3) The US and the global economy appear to in recovery. This has to be the shortest, least felt ‘recession ever experienced. (The 2.2% main stream media aside, there never was a recession; GDP never went below 0.0 %.)
A major part of the growing global economy is China. On 12 June, the Chinese consumer price index for May was +3.4% in year-to-year analysis, according to data published by the [Chinese] National Bureau of Statistics. Most of the gains were due to food prices, and haven't spread to a broad range of consumer goods. What we would call Chinese core-CPI was +1.0%. China’s food prices jumped 8.3% from a year ago.
Even though Chinese core-CPI was low, the headline inflation rate is now higher than the interest rate banks pay on deposits, currently set at 3.06% for one year. That gives Chinese consumers a big incentive to spend or invest that money rather than let it sit in the bank.
Further, and of great Long-Term bearing on US interest rates – is how this will diminish demand for US Treasuries.
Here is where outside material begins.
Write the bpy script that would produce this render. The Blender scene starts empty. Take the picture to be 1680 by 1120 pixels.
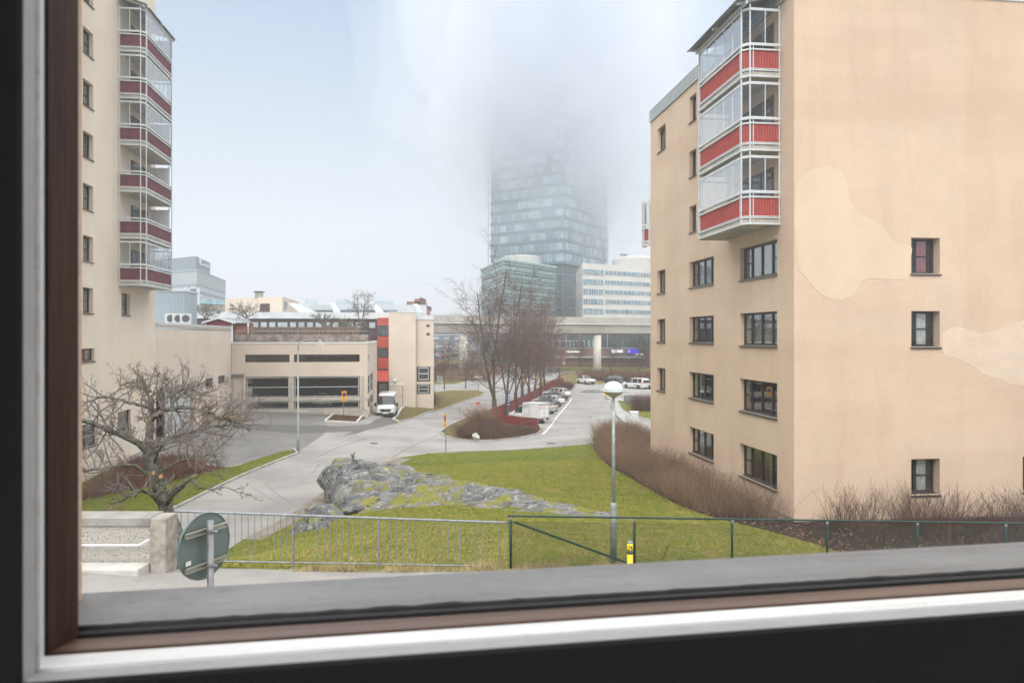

When demand for any commodity decreases, the price also declines. When bond prices deteriorate as they have, rates go up.
4) In February this blog wrote:
“We have one great inflation fear in the mid-term; corn prices. With all the talk of alternate fuel and ethanol, corn futures have nearly doubled. Corn is a staple of many food products that we eat. Increases in corn prices will not just impact corn flakes, but pop/soda, beef, and pig, chicken, candy bars, just about anything we eat.”
Grain stockpiles in many countries have fallen to multiyear lows, even as increased production of biofuels such as ethanol has added a new source of demand.
Even the best estimates of corn based fuel say that it will never replace the need for fossil fuels. At best it can only reduce the demand some. It would be much better for us to reduce our demand on foreign oil and decrease the price at the pump by; 1.) Drilling where we know that there is oil, 2.) Build refineries, 3.) Eat food as food.